You are right, the probabilities are not the same, although I am a little puzzled by your case "$X=1$." The smallest possible value of the number of draws until we get our first match is $2$. But perhaps you are not counting the last draw.
So let $Y$ be the number of draws until the first match, including the draw that got us that match. It is easy to see that $P(Y=2)=\frac{1}{7}$. It doesn't matter what we first drew. The probability that the next draw matches it is $\frac{1}{7}$.
For $Y=3$, there are two possible patterns, which I will call $abb$ and $aba$ (where $a\ne b$). We don't care what the first draw is, call it $a$. The probability of getting something different ($b$) on the next draw is $\frac{6}{7}$. And given we got $a$ then $b$ on the first two draws, the probability of drawing $b$ on the third is $\frac{1}{6}$. So the probability of a pattern of type $abb$ is $\frac{6}{7}\cdot\frac{1}{6}$.
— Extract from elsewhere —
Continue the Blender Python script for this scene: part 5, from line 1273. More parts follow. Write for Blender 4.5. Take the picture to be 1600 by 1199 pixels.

Similarly, given that we got the pattern $ab$ on the first two draws, the probability of getting $a$ on the third is $\frac{1}{6}$. Thus $P(Y=3)=\frac{6}{7}\cdot\frac{1}{7}+\frac{6}{7}\cdot\frac{1}{6}=\frac{2}{7}.$
The calculation can be collapsed into one step. Given that we got something different from $a$ on the second draw, there are $2$ (out of $6$) tickets that will give us a match, so the probability is $\frac{6}{7}\cdot\frac{2}{6}$. The mistake in the calculation is in the last term of your product. You had $\frac{1}{6}$ there instead of the correct $\frac{2}{6}$. The $4\cdot\frac{2}{8}$ part was unnecessary but harmless.